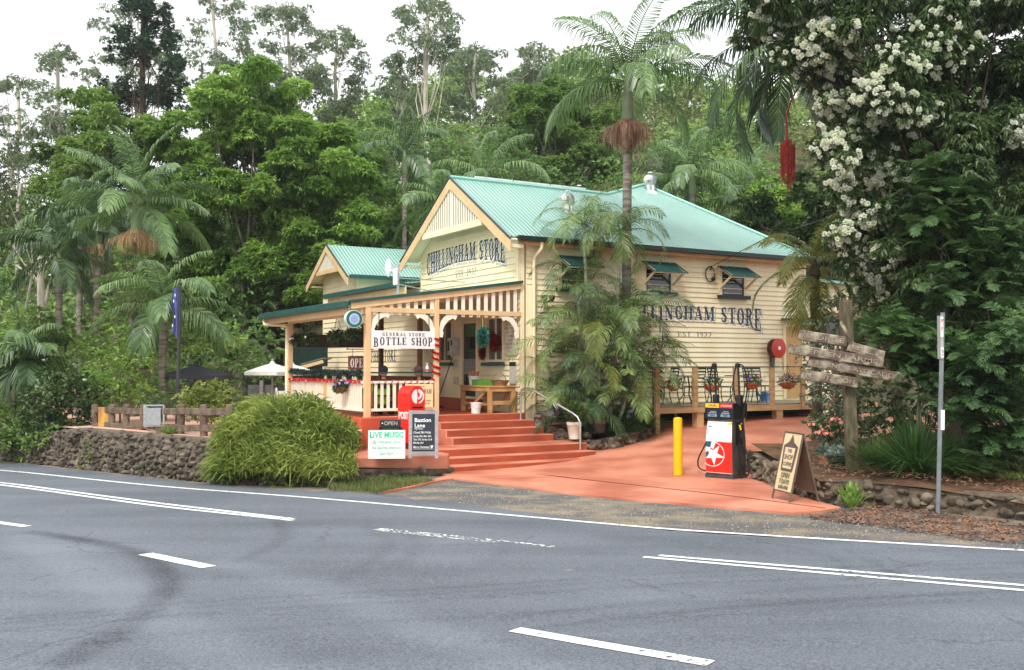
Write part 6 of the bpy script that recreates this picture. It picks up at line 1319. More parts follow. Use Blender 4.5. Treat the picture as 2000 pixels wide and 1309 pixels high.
LM = {
 'jac': leafmat('feathery_green_leaf', (.075, .19, .03), (.46, .66, .16), .42, .5, .25, .5),
 'mid': leafmat('mid_green_leaf', (0.072, 0.145, 0.032), (0.354, 0.515, 0.137), .42, .5, .3, .5),
 'dark': leafmat('glossy_dark_leaf', (.016, .042, .013), (.125, .20, .06), .22, .34, .5, 1.1),
 'pine': leafmat('dark_pine_needles', (0.009, 0.030, 0.018), (0.053, 0.105, 0.053), .1, .6, .2, .8),
 'gum': leafmat('grey_gum_leaf', (0.100, 0.150, 0.080), (0.280, 0.350, 0.200), .42, .5, .3, .4),
 'olive': leafmat('olive_leaf', (0.050, 0.070, 0.030), (0.170, 0.210, 0.090), .42, .6, .2, .4),
 'hill1': leafmat('hill_leaf_mid', (0.117, 0.221, 0.052), (0.442, 0.598, 0.182), .42, .6, .2, .12), 'hill2': leafmat('hill_leaf_olive', (0.130, 0.182, 0.065), (0.416, 0.468, 0.208), .42, .6, .2, .12), 'hill3': leafmat('hill_leaf_dark', (0.094, 0.188, 0.056), (0.375, 0.544, 0.188), .42, .6, .2, .12),
 'palm': leafmat('palm_frond_leaf', (.035, .09, .03), (.22, .34, .11), 0.28, .38, .5, .6), 'palmd': leafmat('dark_palm_frond', (.018, .05, .02), (.15, .24, .10), 0.25, .38, .5, .6), 'palml': leafmat('yellow_palm_frond', (0.090, 0.150, 0.020), (0.340, 0.360, 0.080), .4, .4, .5, .7),
 'areca': leafmat('areca_frond_leaf', (.03, .085, .018), (.34, .46, .15), 0.32, .4, .45, .9), 'grass': leafmat('feathery_grass_leaf', (0.105, 0.179, 0.026), (0.441, 0.504, 0.126), .42, .5, .3, 1.2), 'fern': leafmat('ferny_leaf', (.014, .045, .016), (.11, .20, .06), 0.3, .5, .3, .8),
 'hedge': leafmat('yellow_green_leaf', (0.120, 0.180, 0.030), (0.420, 0.480, 0.140), .42, .5, .3, 1.5), 'silver': leafmat('grey_green_leaf', (0.050, 0.080, 0.045), (0.190, 0.240, 0.150), .25, .5, .3, 1.2), 'strap': leafmat('strap_leaf', (0.020, 0.060, 0.015), (0.100, 0.200, 0.050), .42, .35, .5, 1.5),
}
def crownmesh(o, V_, m, base, name='crown'): V_ = V_ - np.array(base); return npmesh(name, V_, np.arange(len(V_)).reshape(-1, 4), m, o)
def tree(name, label, cat, base, top, lobes, m, bark, r0, dens, L_, W_, seed, group=None, nl=10, bs=.26, twg=1, **k):
    o = empty(name, base, 0, label, cat, group); b_ = np.array(base)
    crownmesh(o, fol(lobes, dens, L_, W_, seed, **k), m, base)
    tg = [tuple(np.array(l[:3]) - b_) for l in lobes[:nl]]
    limbs((0, 0, -.2), Vector(top) - Vector(base), tg, r0, seed, bs=bs, twg=twg).build('trunk', bark, o, smooth=True); return o
def at(px, py, Y): p = P(px, py, Y); return (p.x, p.y, p.z)
def lob(px, py, Y, rpx, rz=None, ry=None):      # a foliage mass centred at depth Y, radius given in photo pixels
    s = Y / FPX; r = rpx * s; return (*at(px, py, Y), r, ry or r, (rz * s) if rz else r * .8)
def lobs(lst, Y, jy=0, seed=0):
    r_ = random.Random(seed); return [lob(a, b_, Y + r_.uniform(-jy, jy), c, *(d)) for a, b_, c, *d in lst]
def gb_(px, Y): x = (px - 1000) / FPX * Y; return (x, Y, float(gz(x, Y)) - .02)

# --- palms ---
def frond(r_, base, az, el, L_, droop, nl, ll, lw, ld, roll=0, rw=.018):
    n = 14; p = np.array(base, float); pts = [p.copy()]; Ts = []
    for i in range(n):
        e = el - droop * ((i + .5) / n) ** 1.3; d = np.array([math.cos(az) * math.cos(e), math.sin(az) * math.cos(e), math.sin(e)]); p = p + d * L_ / n; pts.append(p.copy()); Ts.append(d)
    pts = np.array(pts); Ts = np.array(Ts + [Ts[-1]]); s = np.linspace(.13, 1, nl); s = np.repeat(s, 2); sg = np.tile([1., -1.], nl); idx = np.linspace(0, 1, n + 1)
    q = np.stack([np.interp(s, idx, pts[:, i]) for i in range(3)], 1); T = unit(np.stack([np.interp(s, idx, Ts[:, i]) for i in range(3)], 1))
    side = unit(np.cross(T, np.array([0, 0, 1.]))); up = np.cross(side, T); side2 = side * math.cos(roll) + up * math.sin(roll); up2 = np.cross(side2, T)
    l = ll * (np.sin(np.pi * (s * .80 + .13)) ** .7) * r_.uniform(.85, 1.1, len(s)); fw = .35 + .75 * s
    D = unit(side2 * sg[:, None] + T * fw[:, None] + up2 * .25 + r_.standard_normal((len(s), 3)) * .07); dn = np.array([0, 0, -1.])
    m1 = q + D * (l * .5)[:, None] + dn * (l * ld * .14)[:, None]; t = q + D * (l * (1 - .22 * ld))[:, None] + dn * (l * ld * .62)[:, None]
    wv = unit(T - D * np.sum(T * D, 1)[:, None]) * lw / 2
    V_ = np.stack([q - wv * .5, q + wv * .5, m1 + wv, m1 - wv, m1 - wv, m1 + wv, t + wv * .15, t - wv * .15], 1).reshape(-1, 3)
    # rachis as a thin ribbon pair
    sd = unit(np.cross(Ts, np.array([0, 0, 1.]))); w_ = rw * (1 - .8 * idx)[:, None]; R_ = []
    for i in range(n): 
        for a, b_ in ((sd, 1), (np.cross(sd, Ts), 1)): R_ += [pts[i] - a[i] * w_[i], pts[i + 1] - a[i + 1] * w_[i + 1], pts[i + 1] + a[i + 1] * w_[i + 1], pts[i] + a[i] * w_[i]]
    return np.concatenate([V_, np.array(R_)])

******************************

Work to complete:
Print the complete listing exactly, apart from any pictures.

Full output:
Write part 6 of the bpy script that recreates this picture. It picks up at line 1319. More parts follow. Use Blender 4.5. Treat the picture as 2000 pixels wide and 1309 pixels high.
LM = {
 'jac': leafmat('feathery_green_leaf', (.075, .19, .03), (.46, .66, .16), .42, .5, .25, .5),
 'mid': leafmat('mid_green_leaf', (0.072, 0.145, 0.032), (0.354, 0.515, 0.137), .42, .5, .3, .5),
 'dark': leafmat('glossy_dark_leaf', (.016, .042, .013), (.125, .20, .06), .22, .34, .5, 1.1),
 'pine': leafmat('dark_pine_needles', (0.009, 0.030, 0.018), (0.053, 0.105, 0.053), .1, .6, .2, .8),
 'gum': leafmat('grey_gum_leaf', (0.100, 0.150, 0.080), (0.280, 0.350, 0.200), .42, .5, .3, .4),
 'olive': leafmat('olive_leaf', (0.050, 0.070, 0.030), (0.170, 0.210, 0.090), .42, .6, .2, .4),
 'hill1': leafmat('hill_leaf_mid', (0.117, 0.221, 0.052), (0.442, 0.598, 0.182), .42, .6, .2, .12), 'hill2': leafmat('hill_leaf_olive', (0.130, 0.182, 0.065), (0.416, 0.468, 0.208), .42, .6, .2, .12), 'hill3': leafmat('hill_leaf_dark', (0.094, 0.188, 0.056), (0.375, 0.544, 0.188), .42, .6, .2, .12),
 'palm': leafmat('palm_frond_leaf', (.035, .09, .03), (.22, .34, .11), 0.28, .38, .5, .6), 'palmd': leafmat('dark_palm_frond', (.018, .05, .02), (.15, .24, .10), 0.25, .38, .5, .6), 'palml': leafmat('yellow_palm_frond', (0.090, 0.150, 0.020), (0.340, 0.360, 0.080), .4, .4, .5, .7),
 'areca': leafmat('areca_frond_leaf', (.03, .085, .018), (.34, .46, .15), 0.32, .4, .45, .9), 'grass': leafmat('feathery_grass_leaf', (0.105, 0.179, 0.026), (0.441, 0.504, 0.126), .42, .5, .3, 1.2), 'fern': leafmat('ferny_leaf', (.014, .045, .016), (.11, .20, .06), 0.3, .5, .3, .8),
 'hedge': leafmat('yellow_green_leaf', (0.120, 0.180, 0.030), (0.420, 0.480, 0.140), .42, .5, .3, 1.5), 'silver': leafmat('grey_green_leaf', (0.050, 0.080, 0.045), (0.190, 0.240, 0.150), .25, .5, .3, 1.2), 'strap': leafmat('strap_leaf', (0.020, 0.060, 0.015), (0.100, 0.200, 0.050), .42, .35, .5, 1.5),
}
def crownmesh(o, V_, m, base, name='crown'): V_ = V_ - np.array(base); return npmesh(name, V_, np.arange(len(V_)).reshape(-1, 4), m, o)
def tree(name, label, cat, base, top, lobes, m, bark, r0, dens, L_, W_, seed, group=None, nl=10, bs=.26, twg=1, **k):
    o = empty(name, base, 0, label, cat, group); b_ = np.array(base)
    crownmesh(o, fol(lobes, dens, L_, W_, seed, **k), m, base)
    tg = [tuple(np.array(l[:3]) - b_) for l in lobes[:nl]]
    limbs((0, 0, -.2), Vector(top) - Vector(base), tg, r0, seed, bs=bs, twg=twg).build('trunk', bark, o, smooth=True); return o
def at(px, py, Y): p = P(px, py, Y); return (p.x, p.y, p.z)
def lob(px, py, Y, rpx, rz=None, ry=None):      # a foliage mass centred at depth Y, radius given in photo pixels
    s = Y / FPX; r = rpx * s; return (*at(px, py, Y), r, ry or r, (rz * s) if rz else r * .8)
def lobs(lst, Y, jy=0, seed=0):
    r_ = random.Random(seed); return [lob(a, b_, Y + r_.uniform(-jy, jy), c, *(d)) for a, b_, c, *d in lst]
def gb_(px, Y): x = (px - 1000) / FPX * Y; return (x, Y, float(gz(x, Y)) - .02)

# --- palms ---
def frond(r_, base, az, el, L_, droop, nl, ll, lw, ld, roll=0, rw=.018):
    n = 14; p = np.array(base, float); pts = [p.copy()]; Ts = []
    for i in range(n):
        e = el - droop * ((i + .5) / n) ** 1.3; d = np.array([math.cos(az) * math.cos(e), math.sin(az) * math.cos(e), math.sin(e)]); p = p + d * L_ / n; pts.append(p.copy()); Ts.append(d)
    pts = np.array(pts); Ts = np.array(Ts + [Ts[-1]]); s = np.linspace(.13, 1, nl); s = np.repeat(s, 2); sg = np.tile([1., -1.], nl); idx = np.linspace(0, 1, n + 1)
    q = np.stack([np.interp(s, idx, pts[:, i]) for i in range(3)], 1); T = unit(np.stack([np.interp(s, idx, Ts[:, i]) for i in range(3)], 1))
    side = unit(np.cross(T, np.array([0, 0, 1.]))); up = np.cross(side, T); side2 = side * math.cos(roll) + up * math.sin(roll); up2 = np.cross(side2, T)
    l = ll * (np.sin(np.pi * (s * .80 + .13)) ** .7) * r_.uniform(.85, 1.1, len(s)); fw = .35 + .75 * s
    D = unit(side2 * sg[:, None] + T * fw[:, None] + up2 * .25 + r_.standard_normal((len(s), 3)) * .07); dn = np.array([0, 0, -1.])
    m1 = q + D * (l * .5)[:, None] + dn * (l * ld * .14)[:, None]; t = q + D * (l * (1 - .22 * ld))[:, None] + dn * (l * ld * .62)[:, None]
    wv = unit(T - D * np.sum(T * D, 1)[:, None]) * lw / 2
    V_ = np.stack([q - wv * .5, q + wv * .5, m1 + wv, m1 - wv, m1 - wv, m1 + wv, t + wv * .15, t - wv * .15], 1).reshape(-1, 3)
    # rachis as a thin ribbon pair
    sd = unit(np.cross(Ts, np.array([0, 0, 1.]))); w_ = rw * (1 - .8 * idx)[:, None]; R_ = []
    for i in range(n): 
        for a, b_ in ((sd, 1), (np.cross(sd, Ts), 1)): R_ += [pts[i] - a[i] * w_[i], pts[i + 1] - a[i + 1] * w_[i + 1], pts[i + 1] + a[i + 1] * w_[i + 1], pts[i] + a[i] * w_[i]]
    return np.concatenate([V_, np.array(R_)])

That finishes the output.